The integration of conventional payment cards into cryptocurrency exchange offerings is playing a crucial role in driving adoption of digital assets, according to a VISA executive.
Speaking to Cointelegraph reporter Ezra Reguerra during a panel at the Blockchain Economy Dubai Summit, VISA’s VP head of Innovation & Design Akshay Chopra highlighted the role that Visa cards have played as a bridge between fiat currencies and cryptocurrencies in recent years.
According to Chopra, using cryptocurrencies as a means of payment for everyday items like a cup of coffee at a cafe is still not truly ubiquitous. In an effort to tackle this challenge, Visa partnered with 75 of the biggest cryptocurrency exchanges in 2021 to allow them to issue Visa cards.
This then opened up a network of some 80 million Visa merchants that could by extension serve customers that prefer to use cryptocurrencies as a means of payment, as Chopra tells Reguerra:
“Building that bridge alone in 2021, and these numbers haven’t really been made public, facilitated $3 billion of payment volume.”
Chopra highlighted this as one of a number of opportunities for conventional financial institutions to tap into with the wider Web3 ecosystem.
Related: Visa taps into Solana to widen USDC payment capability
Payments settlement between financial institutions remains another avenue that is ripe for disruption and innovation through blockchain-based solutions. Chopra says existing protocols like the SWIFT payment system still have limitations, including not being fully functional 24 hours a day:
“Banks have trillions of dollars of transactions with each other at the end of the day but there is a cut-off time where you simply cannot transact internationally. It’s a big pain point and its also expensive and inefficient.

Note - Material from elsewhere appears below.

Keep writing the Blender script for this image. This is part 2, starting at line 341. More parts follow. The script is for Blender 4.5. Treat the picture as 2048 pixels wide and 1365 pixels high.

Akshay highlights a pilot carried out with Circle using USD Coin (USDC) enabling a number of cryptocurrency exchange partners to settle payments with USDC at the end of a given day:
“It’s cheaper than traditional methods, it happens 24/7 and it’s innovative. You send USDC balance and Visa custodies the funds on the backend of the Ethereum blockchain.”
Regulations remain a hurdle for mainstream financial institutions to truly tap into blockchain technology and cryptocurrency-based payments. However Akshay believes that progressive regulatory environments in jurisdictions like the United Arab Emirates (UAE).
Akshay believes that proactive regulatory approaches have been more beneficial to industry participants when compared to reactive regulations in countries like the United States.
“When they set up regulatory frameworks, they invited the industry to tale about what it needs, but also what the future might look like in a few years so that regulations are developed well ahead of time.”
Visa made headlines in April 2023 with the launch of a crypto product roadmap that aims to drive adoption of stablecoin and public blockchain payments by mainstream financial institutions.
The company is also set to invest $100 million to explore innovative AI-powered products and solutions focused on payments and commerce through Visa Ventures.